With New Mexico graduating only 70% of its high school students and only 20% of graduates going on to college, he said, the state should consider more generous scholarship programs and more opportunities to make college free of charge.
New Mexico colleges are seeing declining enrollment, he said, and the average age of college students has risen to the mid-20s.
Aside from education, Woods said he will sponsor legislation that would further programs to plant drought-resistant trees compatible with climate conditions in deforested areas of the state.
The idea would be to correct deforestation using more trees more likely to do well in adverse conditions.

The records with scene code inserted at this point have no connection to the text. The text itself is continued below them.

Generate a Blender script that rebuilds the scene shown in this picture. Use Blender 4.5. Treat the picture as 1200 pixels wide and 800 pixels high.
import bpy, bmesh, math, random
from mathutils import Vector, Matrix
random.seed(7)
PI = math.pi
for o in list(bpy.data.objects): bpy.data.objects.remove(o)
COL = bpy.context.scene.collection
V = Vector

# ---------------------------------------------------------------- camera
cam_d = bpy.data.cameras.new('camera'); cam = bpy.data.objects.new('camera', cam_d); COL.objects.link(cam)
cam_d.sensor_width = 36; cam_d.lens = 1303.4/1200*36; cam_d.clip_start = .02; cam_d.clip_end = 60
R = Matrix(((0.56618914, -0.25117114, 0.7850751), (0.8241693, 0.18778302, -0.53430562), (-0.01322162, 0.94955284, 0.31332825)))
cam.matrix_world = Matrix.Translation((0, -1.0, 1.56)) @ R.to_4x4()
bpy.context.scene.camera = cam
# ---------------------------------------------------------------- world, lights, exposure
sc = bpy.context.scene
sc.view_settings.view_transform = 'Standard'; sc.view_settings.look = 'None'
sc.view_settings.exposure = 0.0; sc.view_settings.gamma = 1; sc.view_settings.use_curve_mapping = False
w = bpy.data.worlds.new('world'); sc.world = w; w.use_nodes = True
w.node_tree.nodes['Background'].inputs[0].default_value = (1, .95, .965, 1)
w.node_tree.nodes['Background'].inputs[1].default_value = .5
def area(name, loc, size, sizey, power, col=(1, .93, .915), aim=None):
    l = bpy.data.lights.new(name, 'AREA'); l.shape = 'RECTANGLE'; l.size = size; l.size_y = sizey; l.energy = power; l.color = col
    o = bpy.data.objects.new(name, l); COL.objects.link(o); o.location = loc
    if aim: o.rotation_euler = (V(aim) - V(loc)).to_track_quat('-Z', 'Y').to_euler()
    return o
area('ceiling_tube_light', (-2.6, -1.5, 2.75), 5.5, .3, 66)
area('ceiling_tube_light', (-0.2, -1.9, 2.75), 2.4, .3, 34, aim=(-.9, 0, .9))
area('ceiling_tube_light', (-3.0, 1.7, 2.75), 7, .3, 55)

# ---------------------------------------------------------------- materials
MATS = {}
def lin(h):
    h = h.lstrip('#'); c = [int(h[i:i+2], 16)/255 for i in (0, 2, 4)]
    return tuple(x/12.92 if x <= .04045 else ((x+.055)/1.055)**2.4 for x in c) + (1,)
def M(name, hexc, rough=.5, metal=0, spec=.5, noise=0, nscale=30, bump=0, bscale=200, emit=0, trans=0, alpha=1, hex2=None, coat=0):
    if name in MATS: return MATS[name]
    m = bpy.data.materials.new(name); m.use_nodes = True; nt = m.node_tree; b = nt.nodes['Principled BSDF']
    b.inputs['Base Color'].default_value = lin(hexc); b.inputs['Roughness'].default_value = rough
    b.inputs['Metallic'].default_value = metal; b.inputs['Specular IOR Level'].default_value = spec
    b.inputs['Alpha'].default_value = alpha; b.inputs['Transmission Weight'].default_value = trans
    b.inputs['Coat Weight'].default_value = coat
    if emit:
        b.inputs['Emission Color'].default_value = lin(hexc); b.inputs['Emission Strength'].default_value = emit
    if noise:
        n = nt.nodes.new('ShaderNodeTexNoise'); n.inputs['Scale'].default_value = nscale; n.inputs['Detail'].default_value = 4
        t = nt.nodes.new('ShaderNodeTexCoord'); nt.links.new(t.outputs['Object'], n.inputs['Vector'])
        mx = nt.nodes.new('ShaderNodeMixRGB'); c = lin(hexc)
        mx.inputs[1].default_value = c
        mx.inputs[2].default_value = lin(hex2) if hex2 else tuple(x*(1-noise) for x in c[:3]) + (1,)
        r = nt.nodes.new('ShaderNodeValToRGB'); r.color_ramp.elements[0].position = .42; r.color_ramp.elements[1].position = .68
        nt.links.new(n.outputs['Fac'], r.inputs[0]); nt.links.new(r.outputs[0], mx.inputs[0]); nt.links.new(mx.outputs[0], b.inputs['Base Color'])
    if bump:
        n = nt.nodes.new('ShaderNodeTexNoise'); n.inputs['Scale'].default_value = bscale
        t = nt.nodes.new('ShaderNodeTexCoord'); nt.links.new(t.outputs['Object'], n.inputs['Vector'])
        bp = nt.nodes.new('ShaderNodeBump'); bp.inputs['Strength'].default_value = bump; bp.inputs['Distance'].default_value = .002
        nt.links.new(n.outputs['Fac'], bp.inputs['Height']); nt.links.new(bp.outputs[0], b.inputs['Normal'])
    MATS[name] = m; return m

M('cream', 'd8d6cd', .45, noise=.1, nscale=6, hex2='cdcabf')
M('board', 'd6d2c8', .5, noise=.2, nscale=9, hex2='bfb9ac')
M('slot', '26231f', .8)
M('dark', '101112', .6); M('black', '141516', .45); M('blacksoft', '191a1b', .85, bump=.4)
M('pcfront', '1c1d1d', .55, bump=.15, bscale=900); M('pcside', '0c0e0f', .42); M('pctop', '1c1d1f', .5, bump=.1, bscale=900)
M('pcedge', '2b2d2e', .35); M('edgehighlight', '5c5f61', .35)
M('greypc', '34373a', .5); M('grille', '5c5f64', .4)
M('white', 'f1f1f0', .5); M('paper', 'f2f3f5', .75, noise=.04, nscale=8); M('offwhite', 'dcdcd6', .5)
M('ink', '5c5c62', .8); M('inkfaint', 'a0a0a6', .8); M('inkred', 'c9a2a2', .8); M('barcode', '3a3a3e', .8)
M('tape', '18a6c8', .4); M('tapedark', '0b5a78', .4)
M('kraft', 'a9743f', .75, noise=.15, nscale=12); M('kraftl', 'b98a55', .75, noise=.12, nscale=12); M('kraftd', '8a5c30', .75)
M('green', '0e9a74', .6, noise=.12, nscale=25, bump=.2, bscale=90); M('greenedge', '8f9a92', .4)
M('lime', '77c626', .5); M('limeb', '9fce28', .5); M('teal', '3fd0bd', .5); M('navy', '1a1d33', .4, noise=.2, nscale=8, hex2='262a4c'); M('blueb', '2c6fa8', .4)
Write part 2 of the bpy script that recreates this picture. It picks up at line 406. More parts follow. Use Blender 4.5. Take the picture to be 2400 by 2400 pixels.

Only one legislator representing Curry or Roosevelt county has pre-filed legislation before the beginning of the session.
District 66 Rep. Phelps Anderson of Roswell, who declines to state his party affiliation, is a cosponsor with Rep. George Munoz, D-Gallup, of a bill that would change the make-up of the state's Public Employee Retirement Association's board.
Anderson is the sole sponsor of another bill that would set conditions under which a retired public employee could return to the public payroll.
Attempts to reach Anderson, state representatives Jack Chatfield and Randal Crowder were unsuccessful late last week.
In a news release Friday, Gov. Michelle Lujan Grisham stated her priorities center on “investing in policies and programs that will benefit students, workers, families, businesses and communities large and small across the state.”
Specifically, the governor is seeking legislation in education, criminal justice reform, economic development, the environment, and health, well-being and quality of life
Under education, the governor is seeking raises for educators and expanded opportunities for free college education for New Mexico students.
In criminal justice, the governor is hoping the Legislature will create a fund to hire and train more public safety officers, keep violent criminals off the streets, and increase penalties for violent crimes.
To enhance economic development, the governor is proposing cuts in gross receipts taxes for all New Mexicans, expand the Buy New Mexico Initiative that encourages governments in the state to give preference to New Mexico contractors in purchasing goods and services, establish the state as the hub of a hydrogen energy industry, establish a state media academy to help students enter the film and media industry, and expand job training and economic development programs.
The governor is also seeking environmental legislation that would create a $50 million Land of Enchantment Bond to fund environmental programs, reach net-zero emissions by 2050, and set a clean fuel standard for transportation to reduce vehicular carbon emissions.